[What you have to do] Return every record verbatim.

[Lines of data]
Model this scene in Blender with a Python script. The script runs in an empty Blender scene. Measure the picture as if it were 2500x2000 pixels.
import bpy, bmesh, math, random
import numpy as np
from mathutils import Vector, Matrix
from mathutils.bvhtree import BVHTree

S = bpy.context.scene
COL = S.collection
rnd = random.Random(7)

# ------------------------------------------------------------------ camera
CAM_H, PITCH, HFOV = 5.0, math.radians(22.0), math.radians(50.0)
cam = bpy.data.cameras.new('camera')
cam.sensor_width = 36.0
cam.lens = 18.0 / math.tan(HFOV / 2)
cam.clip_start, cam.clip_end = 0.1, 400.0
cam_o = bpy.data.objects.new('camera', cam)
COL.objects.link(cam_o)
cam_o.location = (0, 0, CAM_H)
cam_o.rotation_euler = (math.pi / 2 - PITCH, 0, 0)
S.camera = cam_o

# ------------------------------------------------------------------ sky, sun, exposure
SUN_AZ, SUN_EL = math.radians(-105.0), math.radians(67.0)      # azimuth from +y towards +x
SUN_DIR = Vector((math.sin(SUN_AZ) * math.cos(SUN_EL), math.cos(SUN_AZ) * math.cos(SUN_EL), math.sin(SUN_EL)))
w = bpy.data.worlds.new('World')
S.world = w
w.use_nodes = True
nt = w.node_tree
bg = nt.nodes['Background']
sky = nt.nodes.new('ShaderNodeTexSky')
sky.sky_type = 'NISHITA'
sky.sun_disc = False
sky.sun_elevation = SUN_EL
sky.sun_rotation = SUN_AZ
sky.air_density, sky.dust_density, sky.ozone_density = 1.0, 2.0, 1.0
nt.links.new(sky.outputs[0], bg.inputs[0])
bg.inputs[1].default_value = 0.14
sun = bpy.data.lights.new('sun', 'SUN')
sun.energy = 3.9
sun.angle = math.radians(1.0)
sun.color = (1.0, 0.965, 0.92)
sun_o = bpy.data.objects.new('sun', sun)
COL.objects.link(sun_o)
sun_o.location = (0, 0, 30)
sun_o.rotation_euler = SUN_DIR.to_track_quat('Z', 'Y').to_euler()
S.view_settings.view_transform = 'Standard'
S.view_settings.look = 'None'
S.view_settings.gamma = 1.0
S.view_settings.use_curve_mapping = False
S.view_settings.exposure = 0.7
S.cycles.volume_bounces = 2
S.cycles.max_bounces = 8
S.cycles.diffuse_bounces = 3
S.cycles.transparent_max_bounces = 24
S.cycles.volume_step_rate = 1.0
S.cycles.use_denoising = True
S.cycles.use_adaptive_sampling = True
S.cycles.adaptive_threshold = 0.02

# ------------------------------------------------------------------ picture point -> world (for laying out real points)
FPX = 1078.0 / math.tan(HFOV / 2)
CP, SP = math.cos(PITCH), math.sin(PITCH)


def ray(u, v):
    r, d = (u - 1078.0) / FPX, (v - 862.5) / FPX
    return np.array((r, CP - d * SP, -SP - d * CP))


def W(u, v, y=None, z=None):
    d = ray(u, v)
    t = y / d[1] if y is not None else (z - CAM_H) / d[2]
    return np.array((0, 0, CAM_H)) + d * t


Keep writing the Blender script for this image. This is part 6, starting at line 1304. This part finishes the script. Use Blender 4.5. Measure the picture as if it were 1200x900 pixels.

[Response for this exercise]
Model this scene in Blender with a Python script. The script runs in an empty Blender scene. Measure the picture as if it were 2500x2000 pixels.
import bpy, bmesh, math, random
import numpy as np
from mathutils import Vector, Matrix
from mathutils.bvhtree import BVHTree

S = bpy.context.scene
COL = S.collection
rnd = random.Random(7)

# ------------------------------------------------------------------ camera
CAM_H, PITCH, HFOV = 5.0, math.radians(22.0), math.radians(50.0)
cam = bpy.data.cameras.new('camera')
cam.sensor_width = 36.0
cam.lens = 18.0 / math.tan(HFOV / 2)
cam.clip_start, cam.clip_end = 0.1, 400.0
cam_o = bpy.data.objects.new('camera', cam)
COL.objects.link(cam_o)
cam_o.location = (0, 0, CAM_H)
cam_o.rotation_euler = (math.pi / 2 - PITCH, 0, 0)
S.camera = cam_o

# ------------------------------------------------------------------ sky, sun, exposure
SUN_AZ, SUN_EL = math.radians(-105.0), math.radians(67.0)      # azimuth from +y towards +x
SUN_DIR = Vector((math.sin(SUN_AZ) * math.cos(SUN_EL), math.cos(SUN_AZ) * math.cos(SUN_EL), math.sin(SUN_EL)))
w = bpy.data.worlds.new('World')
S.world = w
w.use_nodes = True
nt = w.node_tree
bg = nt.nodes['Background']
sky = nt.nodes.new('ShaderNodeTexSky')
sky.sky_type = 'NISHITA'
sky.sun_disc = False
sky.sun_elevation = SUN_EL
sky.sun_rotation = SUN_AZ
sky.air_density, sky.dust_density, sky.ozone_density = 1.0, 2.0, 1.0
nt.links.new(sky.outputs[0], bg.inputs[0])
bg.inputs[1].default_value = 0.14
sun = bpy.data.lights.new('sun', 'SUN')
sun.energy = 3.9
sun.angle = math.radians(1.0)
sun.color = (1.0, 0.965, 0.92)
sun_o = bpy.data.objects.new('sun', sun)
COL.objects.link(sun_o)
sun_o.location = (0, 0, 30)
sun_o.rotation_euler = SUN_DIR.to_track_quat('Z', 'Y').to_euler()
S.view_settings.view_transform = 'Standard'
S.view_settings.look = 'None'
S.view_settings.gamma = 1.0
S.view_settings.use_curve_mapping = False
S.view_settings.exposure = 0.7
S.cycles.volume_bounces = 2
S.cycles.max_bounces = 8
S.cycles.diffuse_bounces = 3
S.cycles.transparent_max_bounces = 24
S.cycles.volume_step_rate = 1.0
S.cycles.use_denoising = True
S.cycles.use_adaptive_sampling = True
S.cycles.adaptive_threshold = 0.02

# ------------------------------------------------------------------ picture point -> world (for laying out real points)
FPX = 1078.0 / math.tan(HFOV / 2)
CP, SP = math.cos(PITCH), math.sin(PITCH)


def ray(u, v):
    r, d = (u - 1078.0) / FPX, (v - 862.5) / FPX
    return np.array((r, CP - d * SP, -SP - d * CP))


def W(u, v, y=None, z=None):
    d = ray(u, v)
    t = y / d[1] if y is not None else (z - CAM_H) / d[2]
    return np.array((0, 0, CAM_H)) + d * t


Keep writing the Blender script for this image. This is part 6, starting at line 1304. This part finishes the script. Use Blender 4.5. Measure the picture as if it were 1200x900 pixels.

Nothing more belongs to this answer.